Central Valley officials join push to end California oil production

Three Central Valley elected officials have added their names to a petition urging Gov. Jerry Brown to end oil and gas production in California — a move that, if successful, would heavily impact Kern’s economy and county property tax revenues.

Huron Mayor Rey Leon, San Joaquin City Councilman Jose Ornelas and Eric Payne, a trustee at State Center Community College District in Fresno County, joined 150 government officials statewide asking Brown to withhold petroleum permits, among other measures, as a way to reduce pollution and slow climate change. The petition was originally sent to the governor June 26.

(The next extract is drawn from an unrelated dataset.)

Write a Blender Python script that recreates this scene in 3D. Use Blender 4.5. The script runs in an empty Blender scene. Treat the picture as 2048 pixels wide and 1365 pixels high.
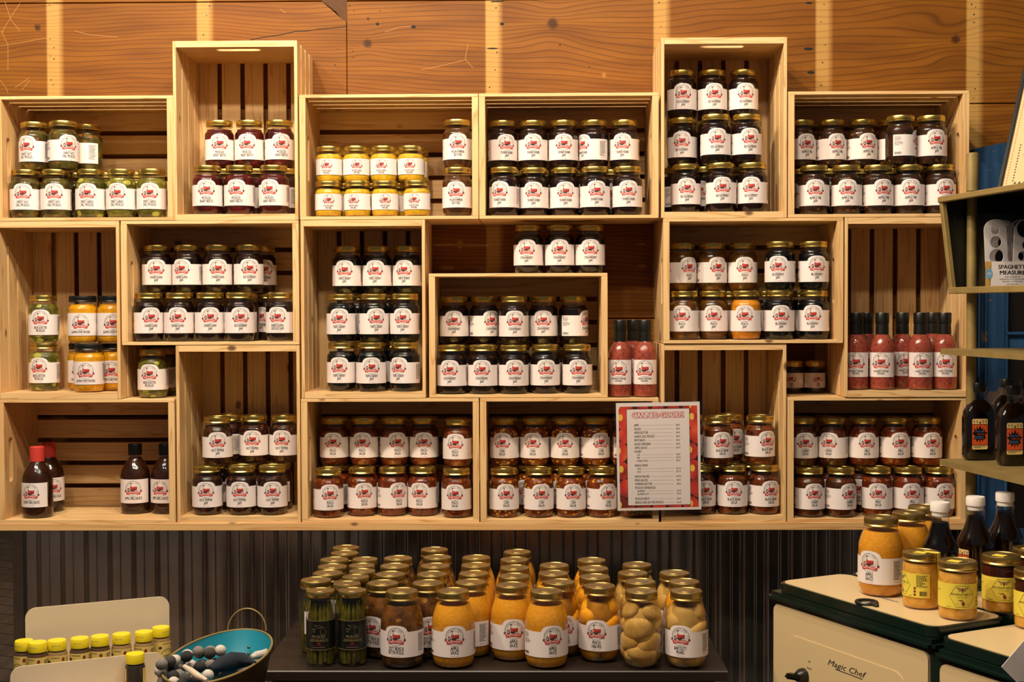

“The biggest impact of fossil fuels are in our communities with the lowest income families, and farm worker communities like mine with poor air quality and contamination from fracking (the well-stimulation technique also called hydraulic fracturing) and drilling,” Leon said in a news release Thursday.

The group behind the petition, Elected Officials to Protect California, an offshoot of an anti-oil organization founded on the East Coast, has proposed ending oil and gas work within 2,500 feet of homes and other sensitive areas, as part of a transition to full reliance on renewable energy.

As the state’s leader in petroleum production, Kern would suffer economic harm if the campaign to end oil and gas work were to succeed. The industry employed some 12,000 workers countywide until a downturn in barrel prices in mid-2014. Kern is also a leading producer of wind and solar power.